Stringer is an account of a year and a half that Sundaram spent in the country working for the Associated Press. It was an intense period that would take him deep into the shadowy city of Kinshasa, the dense rainforests that still evoke Conrad's vision, and the heart of Africa's great war, culminating in the historic and violent multiparty elections of 2006. Along the way he would go on a joyride with Kinshasa's feral children, fend off its women desperate for an escape route, and travel with an Indian businessman hunting for his fortune.
Written with startling beauty and acuity, Stringer is a superb piece of reportage. It marks the debut of a breathtaking new talent.

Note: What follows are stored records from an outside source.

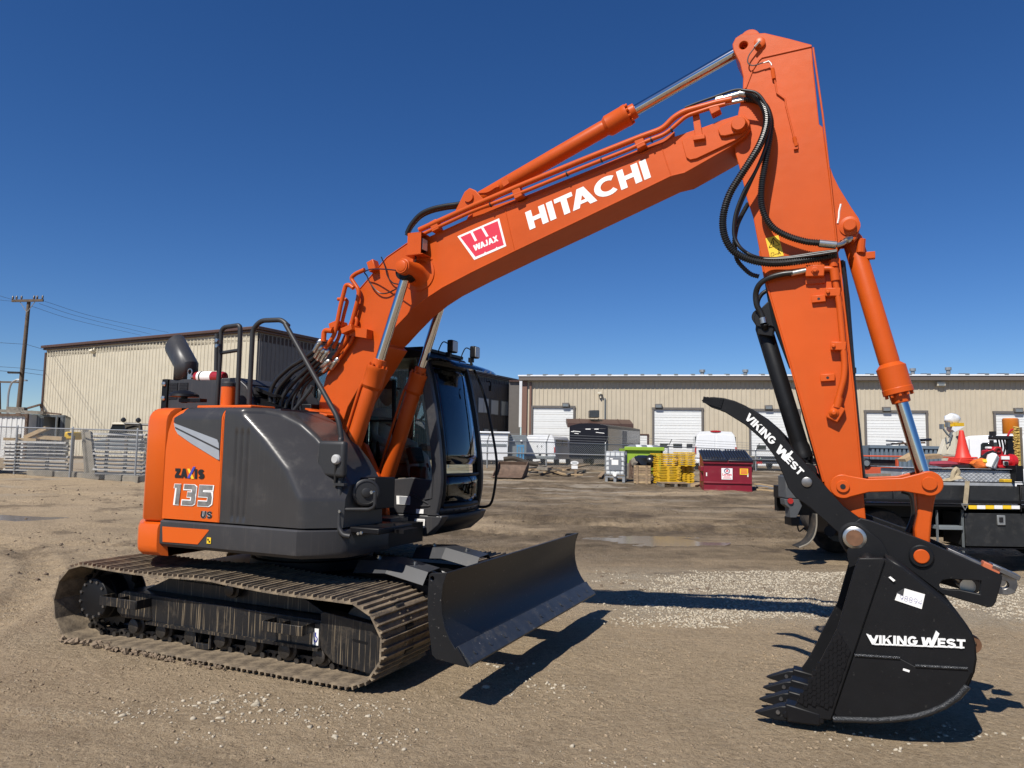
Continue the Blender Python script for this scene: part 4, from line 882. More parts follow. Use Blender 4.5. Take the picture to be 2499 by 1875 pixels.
for k in range(9):
    rr = random.Random(40+k); xo, yo = rr.uniform(-60, 60), rr.uniform(-50, 50)
    P = p3(cA, [(40+xo, 1560+yo), (-60+xo*.6, 1700+yo), (-60+xo*.5, 1880+yo), (30+xo*.5, 2060+yo), (150+xo*.4, 2180), (250+xo*.4, 2270), (300+xo*.3, 2380)], [-.44, -.46, -.48, -.46, -.43, -.40, -.36]); m = MB(); m.tube(smoothpath(P, 6), rr.uniform(.010, .018), 8); m.build('hydraulic_hose', RUBBER, BOOM, smooth=60)
for i, ((x0, y0, x1, y1), hp) in enumerate(zip(fits, hosep)):
    Y = -.50+.022*i; a = mY(*cA((x0, y0)), Y); b = mY(*cA((x1, y1)), Y); d = (b-a).normalized(); L = (b-a).length
    m = MB(); m.lathe(a-d*.02, b+d*.02, [(0, .016), (.015, .026), (.04, .026), (.045, .019), (L*.5, .019), (L*.5+.005, .025), (L+.03, .023), (L+.04, .018)], 12); m.build('hose_fitting', ZINC, BOOM)
    P = p3(cA, hp, [Y, Y, Y-.02, Y-.05, Y-.06, Y-.05, Y-.03, Y]); m = MB(); m.tube(smoothpath(P, 7), .021 if i < 4 else .014, 10); m.build('hydraulic_hose', RUBBER, BOOM, smooth=60)
# ---------------- arm
YA0, YA1 = -.265, .035
arm_poly = fz(cS, [(385, 200), (380, 160), (400, 118), (440, 92), (600, 84), (760, 122), (915, 163), (925, 300), (965, 700), (990, 720), (1040, 1100), (1083, 1500)], YA0)
arm_poly += fz(cQ, [(770, 180), (800, 460), (850, 900), (893, 1370), (915, 1590), (800, 1560), (740, 1480), (690, 1400), (510, 765), (370, 285), (340, 140)], YA0)
arm_poly += fz(cS, [(520, 1330), (480, 1210), (435, 1020), (400, 900), (385, 800), (420, 620), (450, 470), (452, 380), (430, 290)], YA0)
m = MB(); m.plate(arm_poly, [circ(fz(cS, [(455, 168)], YA0)[0], .031, 18)], YA0, YA1); ARM = m.build('arm', ORANGE, EXC, bevel=.006, smooth=25)
m = MB()
for e in (fz(cS, [(925, 185), (990, 640), (1045, 1120), (1083, 1500)], YA0), fz(cQ, [(770, 180), (800, 460), (850, 900), (893, 1370)], YA0), fz(cQ, [(685, 1385), (508, 765), (368, 285), (340, 140)], YA0), fz(cS, [(560, 270), (580, 252), (915, 176)], YA0), fz(cS, [(560, 270), (520, 330), (470, 460)], YA0)):
    m.tube([(x, YA0-.002, z) for x, z in e], .007, 6)
m.build('weld_seams', ORANGE, ARM)
st_ = fz(cS, [(560, 270), (580, 252), (912, 178), (985, 680), (1035, 1110), (1075, 1500)], YA0)+fz(cQ, [(765, 200), (795, 460), (845, 900), (885, 1360), (700, 1390), (520, 765), (380, 285), (350, 150)], YA0)+fz(cS, [(560, 1330), (500, 1180), (460, 1000), (440, 860), (600, 640), (520, 560), (480, 470)], YA0)
lug = fz(cS, [(985, 690), (1020, 930), (1060, 1040), (1100, 1120), (1180, 1250), (1235, 1330), (1245, 1390), (1220, 1450), (1165, 1475), (1110, 1480), (1080, 1530)], YA0)
for y in (YA0+.03, YA1-.055):
    m = MB(); m.prism(lug, y, y+.025); m.build('cylinder_lug', ORANGE, ARM, bevel=.004)
m = MB(); m.tube(p3(cS, [(1112, 1240), (1100, 1290), (1098, 1330), (1090, 1370)], YA0+.028), .007, 5); m.build('paint_chip', PAPER, ARM)
bcp = mY(*cS((1172, 1390)), YA0+.03); m = MB(); m.lathe((bcp.x, YA0+.05, bcp.z), (bcp.x, YA0-.02, bcp.z), [(0, .07), (.03, .07), (.035, .044), (.06, .044), (.065, .038)], 24); m.build('cylinder_pin', ORANGE, ARM)
tp = mY(*cS((565, 158)), YA0); m = MB(); m.lathe((tp.x, YA0+.01, tp.z), (tp.x, YA0-.025, tp.z), [(0, .042), (.03, .042), (.034, .036)], 20); m.build('cylinder_pin', ORANGE, ARM)
m = MB(); m.tube(smoothpath(p3(cS, [(560, 140), (525, 190), (490, 240), (485, 285), (520, 305), (590, 285), (635, 280)], -.30), 5), .005, 6); m.build('grease_line', RUBBER, ARM)
b = MB(); a0 = mY(*cS((530, 180)), -.31); a1 = mY(*cS((566, 140)), -.31); b.cyl(a0, a1, .010, 8); b.tube(p3(cS, [(590, 288), (625, 275), (640, 290), (645, 305)], -.30), .006, 6); b.build('grease_fitting', ZINC, ARM)
m = MB(); m.tube(p3(cS, [(652, 335), (665, 400), (680, 490), (735, 530), (740, 570), (795, 790)], -.277), .006, 6); m.cyl(mY(*cS((650, 325)), -.28), mY(*cS((660, 395)), -.28), .014, 8); m.cyl(mY(*cS((797, 790)), -.28), mY(*cS((812, 850)), -.28), .014, 8); m.box(mY(*cS((808, 845)), -.275), (.03, .02, .06)); m.build('grease_pipe', ORANGE, ARM)
# yellow warning decal
quad('warning_decal', cS, [(603, 1472), (690, 1450), (727, 1588), (635, 1604)], YA0-.0005, YELLOWP, ARM, .001)
m = MB()
def prt(pts, r=.0035): m.tube(p3(cS, pts, YA0-.002), r, 4)
prt([(655, 1470), (628, 1535), (698, 1515), (655, 1470)]); prt([(656, 1488), (660, 1515)]); prt([(642, 1570), (640, 1592), (660, 1588), (660, 1568), (642, 1570)], .002); prt([(665, 1580), (685, 1575)], .002); prt([(690, 1540), (695, 1565), (688, 1580)], .003); prt([(695, 1565), (704, 1577)], .003)
m.build('decal_print', BLACKP, ARM)
# valve block and pipe on the arm side
q = mY(*cQ((640, 250)), YA0-.03)
m = MB(); m.box(q, (.125, .07, .085), ('Y', .05)); VB = m.build('valve_block', ORANGE, ARM, bevel=.006); m = MB(); m.lathe(q+Vector((0, -.035, 0)), q+Vector((0, -.06, 0)), [(0, .026), (.012, .026), (.014, .016), (.03, .016)], 6); m.box(q+Vector((0, .02, -.06)), (.13, .02, .05)); m.build('valve_cap', ORANGE, VB)
m = MB(); m.tube(roundpath(p3(cQ, [(690, 235), (735, 235), (748, 300), (770, 420), (792, 660), (800, 760), (795, 830), (765, 940), (755, 985)], YA0-.045), .06, 5), .021, 12); AP = m.build('arm_pipe', ORANGE, ARM, smooth=60)
for p_, q_, r_, y_ in (((742, 235), (750, 300), .031, .045), ((770, 930), (757, 985), .027, .045), ((738, 180), (740, 225), .03, .03)): m = MB(); m.cyl(mY(*cQ(p_), YA0-y_), mY(*cQ(q_), YA0-y_), r_, 12); m.build('pipe_fitting', ORANGE, AP)
for px, py in ((735, 365), (765, 655)):
    q = mY(*cQ((px, py)), YA0-.03); m = MB(); m.box(q, (.10, .07, .06), ('Y', .06)); m.cyl(q+Vector((-.03, -.03, 0)), q+Vector((-.03, -.05, 0)), .014, 6); m.build('pipe_clamp', ORANGE, AP, bevel=.005)
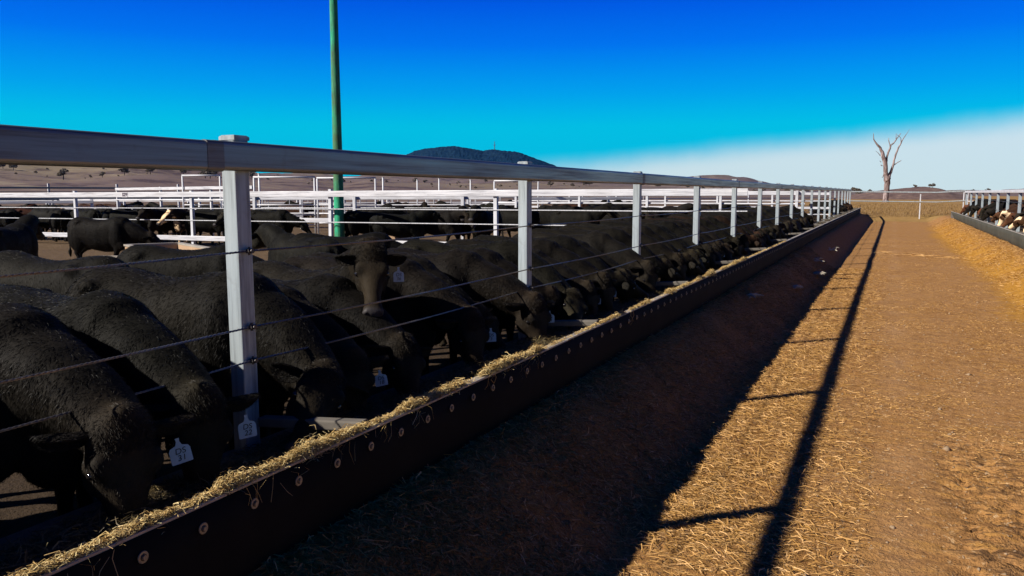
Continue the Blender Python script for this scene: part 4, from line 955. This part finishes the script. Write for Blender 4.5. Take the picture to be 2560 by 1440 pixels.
# ------------------------------------------------------------------ far trees
m,n,b=material('gum_leaf'); t=n('ShaderNodeTexCoord').outputs['Object']; a=n.noise(t,.9,3,.6); n.set(b.inputs['Base Color'],n.ramp(a,[(.35,(.11,.09,.07)),(.65,(.17,.14,.10))])); n.set(b.inputs['Roughness'],.8); LEAF=m
BARK=simple('bark',(.12,.09,.07),.9,0,2,.3)
def tree_protos(i):
    rs=np.random.default_rng(50+i); rr=random.Random(i); root=empty('gum_tree'); mb=MB(); mb.tube([(0,0,-.5),(.1,0,2),(.0,.1,3.6)],[.32,.24,.16],7)
    for k_ in range(5):
        a=k_*1.3+i; mb.tube([(0,0,2.4+.2*k_),(math.cos(a)*1.2,math.sin(a)*1.2,4),(math.cos(a)*2.2,math.sin(a)*2.2,5.2)],[.12,.08,.03],5)
    mb.build('trunk',BARK,root)
    V=[];F=[]
    for c_ in range(16):
        a=rs.uniform(0,6.28); r_=rs.uniform(.2,2.6); cx,cy,cz=math.cos(a)*r_,math.sin(a)*r_,rs.uniform(3.2,6.4)-r_*.3; R_=rs.uniform(.6,1.2)
        for _ in range(60):
            v=rs.normal(0,1,3); v/=np.linalg.norm(v); v*=R_*rs.uniform(.5,1); p=np.array((cx,cy,cz))+v*np.array((1.2,1.2,.7)); d1=rs.normal(0,.22,3); d2=rs.normal(0,.22,3); q=len(V)
            V+=[tuple(p-d1),tuple(p+d2),tuple(p+d1),tuple(p-d2)]; F.append((q,q+1,q+2,q+3))
    mkobj('crown',V,F,LEAF,root); return root
TP=[tree_protos(i) for i in range(4)]; used=[False]*4
# hills as one height field in bearings
def hill_z(az,r):   # az: picture column on the horizon, r: distance
    z=0
    def rg(x,pts):
        return np.interp(x,[p[0] for p in pts],[p[1] for p in pts])
    near=rg(az,[(-900,64),(-400,82),(-100,84),(60,80),(180,70),(330,80),(420,76),(560,58),(640,48),(760,44),(860,32),(930,40),(1000,34),(1120,24),(1300,26),(1480,19),(1650,15),(1800,12),(1950,5),(2100,2),(2300,3),(2500,6),(2700,9),(3200,14)])
    z=max(z,near/FPX*900*math.exp(-((r-900)/330)**2))
    far=rg(az,[(-900,70),(-200,80),(150,75),(500,52),(700,48),(850,42),(1000,46),(1200,44),(1400,30),(1600,22),(1700,34),(1740,42),(1790,45),(1850,38),(1920,22),(2000,12),(2100,7),(2200,5),(2500,7),(2900,20),(3300,30)])
    z=max(z,far/FPX*2200*math.exp(-((r-2200)/600)**2))
    return z
V=[];F=[]; cols=np.arange(-900,3300,9); rads=np.concatenate([np.arange(180,1300,28),np.arange(1300,3300,90)])
for r in rads:
    for c_ in cols:
        th=math.atan((c_-1280)/FPX)-YAW; x=r*math.sin(th); y=r*math.cos(th); z=hill_z(c_,r)
        f=min(1,max(0,(r-260)/300)); z=z*f+ (mnoise.fractal(Vector((x/140,y/140,3)),1,2,5)*5.0*min(1,z/12) )*f*(1 if r<1300 else 2)-.3
        if r<420: z-=.4
        V.append((x,y,z))
nc=len(cols)
for i in range(len(rads)-1):
    for j in range(nc-1): F.append((i*nc+j,i*nc+j+1,(i+1)*nc+j+1,(i+1)*nc+j))
m,n,b=material('dry_hills'); t=n('ShaderNodeTexCoord').outputs['Object']
a=n.noise(t,.004,5,.6,(1,1,2)); c=n.noise(t,.03,5,.7,(1,1,3)); e=n.noise(t,.05,5,.75,(.3,1,2))
bc=n.ramp(a,[(.3,(.135,.095,.10)),(.5,(.17,.125,.115)),(.7,(.25,.20,.13))])
bc=n.mix(n.ramp(c,[(.52,0),(.62,.8)]),bc,(.065,.045,.055)); bc=n.mix(n.ramp(e,[(.56,0),(.64,.6)]),bc,(.30,.25,.18))
n.set(b.inputs['Base Color'],bc); n.set(b.inputs['Roughness'],.95); n.set(b.inputs['Specular IOR Level'],.05)
o=mkobj('hills',V,F,m,None,True); tag(o,kind='structure')
# forested mountain
V=[];F=[]; cols=np.arange(930,1560,2.2); nc=len(cols); cr=[(930,0),(975,40),(1020,92),(1038,100),(1070,107),(1110,111),(1140,112.5),(1180,107),(1210,103),(1235,104),(1262,103),(1300,97),(1340,84),(1380,69),(1420,52),(1470,30),(1560,0)]
rads=np.linspace(2900,3900,30)
for i,r in enumerate(rads):
    p=1-abs((r-3500)/ (600 if r<3500 else 500)); p=max(0,p)**.75
    for c_ in cols:
        th=math.atan((c_-1280)/FPX)-YAW; h=np.interp(c_,[q[0] for q in cr],[q[1] for q in cr])/FPX*3500*1.05*p; x=r*math.sin(th); y=r*math.cos(th)
        h+=(mnoise.noise(Vector((x/60,y/60,0)))*4+mnoise.noise(Vector((x/9,y/9,4)))*2.5)*min(1,h/20)
        V.append((x,y,h-2))
for i in range(len(rads)-1):
    for j in range(nc-1): F.append((i*nc+j,i*nc+j+1,(i+1)*nc+j+1,(i+1)*nc+j))
m,n,b=material('forest_slope'); t=n('ShaderNodeTexCoord').outputs['Object']; a=n.noise(t,.03,4,.7)
n.set(b.inputs['Base Color'],n.ramp(a,[(.35,(.006,.016,.035)),(.65,(.016,.038,.065))])); n.set(b.inputs['Roughness'],1); n.set(b.inputs['Specular IOR Level'],0)  # distance haze put into the slope as a blue base colour
o=mkobj('mountain',V,F,m,None,False); tag(o,kind='structure')
# mast on the mountain
mp=Vector((math.sin(math.atan((1237-1280)/FPX)-YAW)*3480,math.cos(math.atan((1237-1280)/FPX)-YAW)*3480,0)); mb=MB(); mb.tube([(0,0,150),(0,0,215)],[2.2,1.2],5); mb.tube([(-4,0,200),(4,0,200)],1.4,5); o=mb.build('radio_mast',M['clamp']); o.location=mp; tag(o,'thin radio mast on top of the dark forested mountain','mast')
# low earth mound past the end fence
V=[];F=[]; mc=at(2262,230); 
for i in range(31):
    for j in range(61):
        u=(i-15)/15; v=(j-30)/30; r_=math.hypot(u,v); ridge_=(1+.10*math.sin(v*5)+.12*math.exp(-((v-.25)/.1)**2)); h=3.15*max(0,1-r_**1.9)*ridge_
        w=rt*(v*17)+fw*(u*20); h+=mnoise.noise(Vector((w.x*.3,w.y*.3,1)))*.25*min(1,h)
        V.append((mc[0]+w.x,mc[1]+w.y,h-.05))
for i in range(30):
    for j in range(60): F.append((i*61+j,i*61+j+1,(i+1)*61+j+1,(i+1)*61+j))
m,n,b=material('mound_earth'); t=n('ShaderNodeTexCoord').outputs['Object']; a=n.noise(t,.5,5,.65,(1,1,2)); n.set(b.inputs['Base Color'],n.ramp(a,[(.35,(.085,.05,.045)),(.6,(.15,.095,.08)),(.75,(.25,.17,.12))])); n.set(b.inputs['Roughness'],.95)
o=mkobj('mound',V,F,m,None,True); tag(o,kind='structure')
# trees on the hills: bearing column, distance, scale
def hz_at(c_,r):
    from_=Vector((math.sin(math.atan((c_-1280)/FPX)-YAW)*r,math.cos(math.atan((c_-1280)/FPX)-YAW)*r,0)); return from_
dg=bpy.context.evaluated_depsgraph_get(); dg.update()
def drop(x,y):
    best=0
    for nm in ('hills','mound'):
        hit,loc,_,_=bpy.data.objects[nm].ray_cast(Vector((x,y,500)),Vector((0,0,-1)))
        if hit: best=max(best,loc.z)
    return best
ft=[(10,640,1.1),(20,650,.9),(94,700,1.0),(152,800,1.0),(168,560,1.5),(180,820,.8),(205,900,.9),(215,880,.8),(265,600,.9),(330,780,1.0),(385,610,1.1),(520,600,1.6),(532,610,1.5),(545,640,1.2),(2280,253,.24),(2324,254,.30),(2316,253,.22),(2290,320,.7),(2135,420,1.0),(2143,430,.8),(2005,500,.7),(2012,520,.6),(2020,510,.6),(1925,560,.7),(2062,700,1.3)]
rr=random.Random(3)
for k_ in range(70): ft.append((rr.uniform(0,2050),rr.uniform(600,1250),rr.uniform(.6,1.3)))
for k_ in range(26): ft.append((rr.uniform(1880,2560),rr.uniform(650,1200),rr.uniform(.6,1.1)))
for k_ in range(120): ft.append((rr.uniform(-40,1500),rr.uniform(560,1150),rr.uniform(.2,.55)))
spec=len(ft)
for i,(c_,r,s) in enumerate(ft):
    p=hz_at(c_,r); z=drop(p.x,p.y); t_=i%4; o=TP[t_] if not used[t_] else copy_tree(TP[t_]); used[t_]=True
    o.location=(p.x,p.y,z-.1); o.scale=(s*.8,s*.8,s*.7); o.rotation_euler=(0,0,i*1.7)
    if 14<=i<=16: lab=['small round bush on top of the earth mound, left one','dark flat-topped bush on the right shoulder of the earth mound','little bush against the flat-topped one on the mound'][i-14]; tag(o,lab,'bush')
    else:
        if c_<620: lab='scattered gum tree on the brown grass hills left of the nearest post'
        elif c_<1320: lab='scattered gum tree on the hills between the nearest and second posts'
        elif c_<2140: lab='low gum tree on the skyline right of the mountain'
        else: lab='low gum tree on the skyline beyond the end of the lane'
        tag(o,lab,'tree',lab.replace('scattered gum tree','gum trees').replace('low gum tree','gum trees'))

# ------------------------------------------------------------------ air
hm=bpy.data.materials.new('haze'); hm.use_nodes=True; n=NT(hm.node_tree); n.n.clear()
pv=n('ShaderNodeVolumePrincipled',i_Density=.00003,i_Anisotropy=.2); pv.inputs['Color'].default_value=(.03,.3,.95,1)
ho=n('ShaderNodeOutputMaterial'); n.l.new(pv.outputs[0],ho.inputs['Volume'])
mb=MB(); mb.box(-4200,-4200,-4.5,4200,4200,260); o=mb.build('haze',hm); tag(o,'thin blue haze in the air over the plain and hills','haze',None,'stuff')
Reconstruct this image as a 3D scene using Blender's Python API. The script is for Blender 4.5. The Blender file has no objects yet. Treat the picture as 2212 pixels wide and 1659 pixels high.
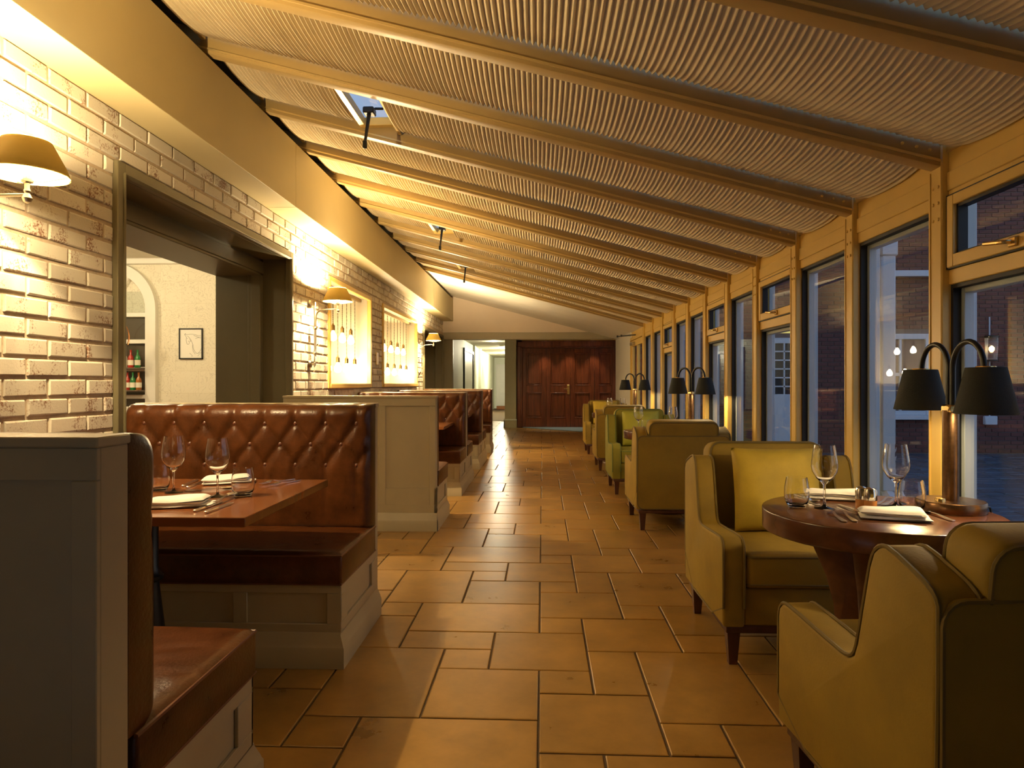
import bpy, bmesh, math, random
from mathutils import Vector, Matrix
R = math.radians
random.seed(7)
scene = bpy.context.scene
C = scene.collection
PI = math.pi

# ------------------------------------------------------------------ camera
F = 1475.0; HC = 1.2; HOR = 828.0
TH = math.atan((1163 - 1106) / F)
cam_d = bpy.data.cameras.new('camera'); cam = bpy.data.objects.new('camera', cam_d); C.objects.link(cam)
cam.location = (0, 0, HC); cam.rotation_euler = (PI / 2, 0, TH)
cam_d.sensor_fit = 'HORIZONTAL'; cam_d.sensor_width = 36.0; cam_d.lens = F / 2212 * 36
cam_d.shift_y = -(829.5 - HOR) / 2212
cam_d.clip_start = 0.05
scene.camera = cam
# ------------------------------------------------------------------ view, world, light
scene.view_settings.view_transform = 'Standard'
scene.view_settings.look = 'None'
scene.view_settings.gamma = 1.0
scene.view_settings.use_curve_mapping = False
scene.view_settings.exposure = 0.72
scene.cycles.use_denoising = True
scene.cycles.sample_clamp_indirect = 6.0
scene.cycles.max_bounces = 10
scene.cycles.transparent_max_bounces = 24
W = bpy.data.worlds.new('dusk_sky'); scene.world = W; W.use_nodes = True
nt = W.node_tree; nt.nodes.clear()
wo = nt.nodes.new('ShaderNodeOutputWorld'); bg = nt.nodes.new('ShaderNodeBackground')
tc = nt.nodes.new('ShaderNodeTexCoord'); sx = nt.nodes.new('ShaderNodeSeparateXYZ')
cr = nt.nodes.new('ShaderNodeValToRGB')
cr.color_ramp.elements[0].position = 0.0; cr.color_ramp.elements[0].color = (0.42, 0.47, 0.55, 1)
cr.color_ramp.elements[1].position = 0.8; cr.color_ramp.elements[1].color = (0.09, 0.22, 0.52, 1)
nt.links.new(tc.outputs['Generated'], sx.inputs[0]); nt.links.new(sx.outputs['Z'], cr.inputs[0])
nt.links.new(cr.outputs[0], bg.inputs[0]); bg.inputs[1].default_value = 1.0
nt.links.new(bg.outputs[0], wo.inputs[0])

P_SCONCE = 86.0        # each wall lamp
P_PENDANT = 5.0        # each filament bulb
P_TABLE = 6.0          # each table lamp shade
P_HALL = 56.0
WARM = (1.0, 0.75, 0.40)
WARM2 = (1.0, 0.74, 0.38)
NEUT = (1.0, 0.88, 0.62)

def G(x, y, h):
    'photo pixel at a known height above the floor -> world point'
    z = F * (HC - h) / (y - HOR); xc = (x - 1106) * z / F
    return (xc * math.cos(TH) - z * math.sin(TH), xc * math.sin(TH) + z * math.cos(TH))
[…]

Anjan Sundaram is the author of Bad News: Last Journalists in a Dictatorship and Stringer: A Reporter's Journey in the Congo. An award-winning journalist, he has reported from central Africa for the New York Times and the Associated Press. His writing has also appeared in Granta, The Guardian, Observer, Foreign Policy, Telegraph and The Washington Post. His war correspondence from the Central African Republic won a Frontline Club award in 2015, and his reporting on Pygmy tribes in Congo's rainforest won a Reuters prize in 2006. His work has also been shortlisted for the Prix Bayeux and the Kurt Schork award. Stringer was a Royal African Society Book of the Year in 2014. Anjan graduated from Yale University.